The two most popular games for EOS and Ethereum, EOS Knights and My Crypto Heroes, both are lacking in depth, quality, user experience and game polish. The fact that they still over around a few thousand users shows early promise to what value blockchain adds to games. The communities in particular for blockchain games, even though they are small, are one of the few things that remain active even in the bear market. Crypto games are relatively early, but could be one of the product categories that achieve real adoption.

V. CONCLUSION

The crypto markets are still in a state of correction and transition from the over speculative ICO bubble phase in 2017–2018. If the tech fundamentally solves real world use cases and finds real adoption, there will be justification for large network valuations and infrastructure level entrepreneurship.
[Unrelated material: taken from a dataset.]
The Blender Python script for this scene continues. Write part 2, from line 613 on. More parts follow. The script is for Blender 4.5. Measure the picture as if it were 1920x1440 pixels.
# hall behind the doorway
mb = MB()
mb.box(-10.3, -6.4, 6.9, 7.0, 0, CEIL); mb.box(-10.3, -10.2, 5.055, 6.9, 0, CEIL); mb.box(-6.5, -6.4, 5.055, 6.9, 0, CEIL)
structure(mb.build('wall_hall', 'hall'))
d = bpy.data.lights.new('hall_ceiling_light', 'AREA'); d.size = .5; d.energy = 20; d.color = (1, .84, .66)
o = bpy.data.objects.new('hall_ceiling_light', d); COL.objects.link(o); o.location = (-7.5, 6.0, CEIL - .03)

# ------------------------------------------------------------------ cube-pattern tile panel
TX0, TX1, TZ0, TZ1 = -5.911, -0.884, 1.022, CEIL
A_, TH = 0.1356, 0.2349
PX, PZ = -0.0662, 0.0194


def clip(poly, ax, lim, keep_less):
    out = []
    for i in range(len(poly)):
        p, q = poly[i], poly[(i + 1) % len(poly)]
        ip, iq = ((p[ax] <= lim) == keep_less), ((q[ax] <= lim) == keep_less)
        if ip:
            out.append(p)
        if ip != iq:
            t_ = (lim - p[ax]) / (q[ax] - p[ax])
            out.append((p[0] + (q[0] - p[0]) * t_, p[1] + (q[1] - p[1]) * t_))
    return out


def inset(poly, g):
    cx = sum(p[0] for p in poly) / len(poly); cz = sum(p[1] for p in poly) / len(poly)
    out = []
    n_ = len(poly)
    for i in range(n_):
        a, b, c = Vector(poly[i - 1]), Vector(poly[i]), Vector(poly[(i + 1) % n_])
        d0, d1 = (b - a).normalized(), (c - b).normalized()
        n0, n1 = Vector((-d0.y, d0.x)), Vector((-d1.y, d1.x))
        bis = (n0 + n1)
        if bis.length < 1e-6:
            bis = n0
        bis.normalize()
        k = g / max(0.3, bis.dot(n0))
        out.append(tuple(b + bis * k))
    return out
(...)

Although games and open finance show promise, it’s still too early to identify any of the use cases being massively successful yet. It will be important continue to monitor and stay tuned to adoption efforts as it’s unlikely to easily predict where DApp adoption will fall into place; rather, the product-market fit will come through tinkering and trial and error. Bitcoin is currently in its third bear market and events moving forward such as halvening, Bakkt and the launch of an ETF could help trigger bullish turnaround events moving forward. Despite the speculation around additional use cases, Bitcoin is a valid solution for a sovereign store of value and still remains the best live application of blockchain tech, which is meant to enable the movement assets in untrusted hostile environments.

DISCLOSURES: Andrew holds some Bitcoin and Ethereum, zero EOS and zero TRON.